P eleaba el sol por comenzar a alumbrar Madrid aquel 11 de marzo de 2004. Los registros recuerdan que en aquella jornada de un invierno que ya languidecía para dejar paso a la primavera, en la capital de España amaneció a las 7,32 horas. Apenas cinco minutos más tarde de ese instante, ese jueves dejó de ser una fecha más del calendario para convertirse en el día más triste de aquella ciudad «donde se cruzan los caminos, donde el mar no se puede concebir, donde regresa siempre el fugitivo», como cantaba Joaquín Sabina.
El infierno arrancó en la estación de Atocha con tres artefactos explosivos que volaron un convoy parado en la estación. No habían transcurrido ni 60 segundos cuando el pánico llegó a un humilde barrio de la capital, El Pozo del Tío Raimundo, en forma de otras dos bombas. Y, a la vez, tembló también la estación de Santa Eugenia. En la calle Télléz, a apenas 800 metros de donde se abrieron las puertas del infierno, el horror se reproducía en otro tren que esperaba su turno para entrar en Atocha.

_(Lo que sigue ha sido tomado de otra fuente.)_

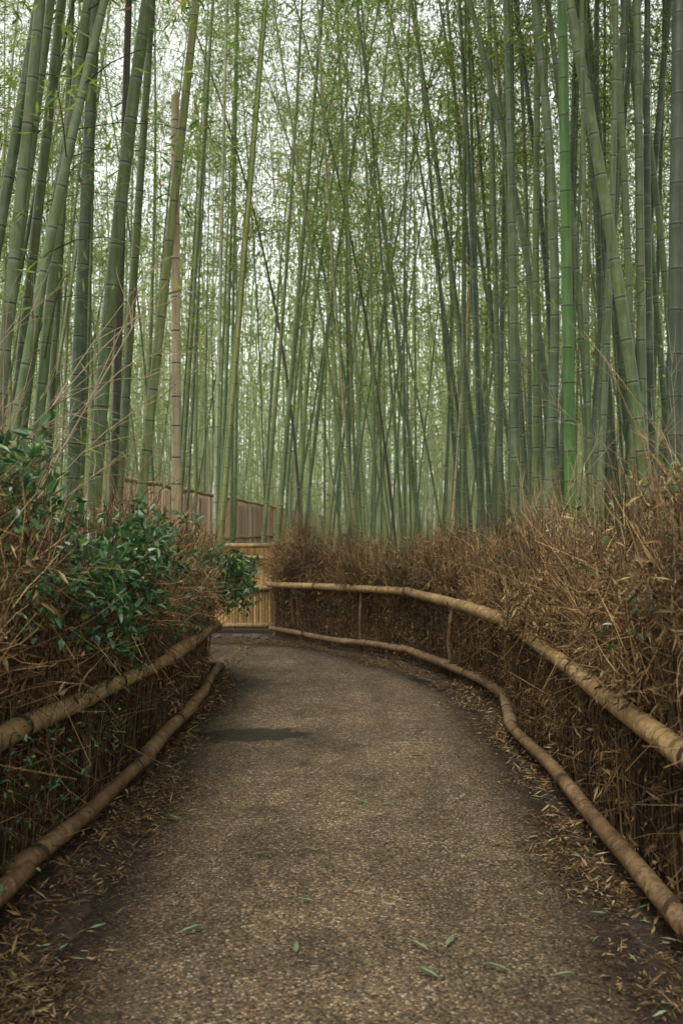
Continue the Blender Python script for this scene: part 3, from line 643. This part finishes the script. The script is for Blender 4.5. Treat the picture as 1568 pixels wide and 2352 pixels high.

El bullicio de un día normal en Madrid se transformó en un silencio triste, de dolor desgarrado, roto solo por el continuo ir y venir de ambulancias; de coches de Bomberos que trataban de controlar los fuegos que sucedieron a las explosiones; de los vehículos oficiales de las Fuerzas de Seguridad que intentaban poner orden en el caos; de taxis que transportaban heridos y familiares; y de unidades móviles de los medios de comunicación que intentaban explicar aquello que no tenía explicación.
Mientras, entre el horror y la tragedia, los vecinos de las estaciones afectadas lanzaban mantas desde las ventanas para ayudar a los afectados y se ponían a las órdenes de los servicios sanitarios, al límite de su capacidad en un día que nadie había soñado ni en sus peores pesadillas.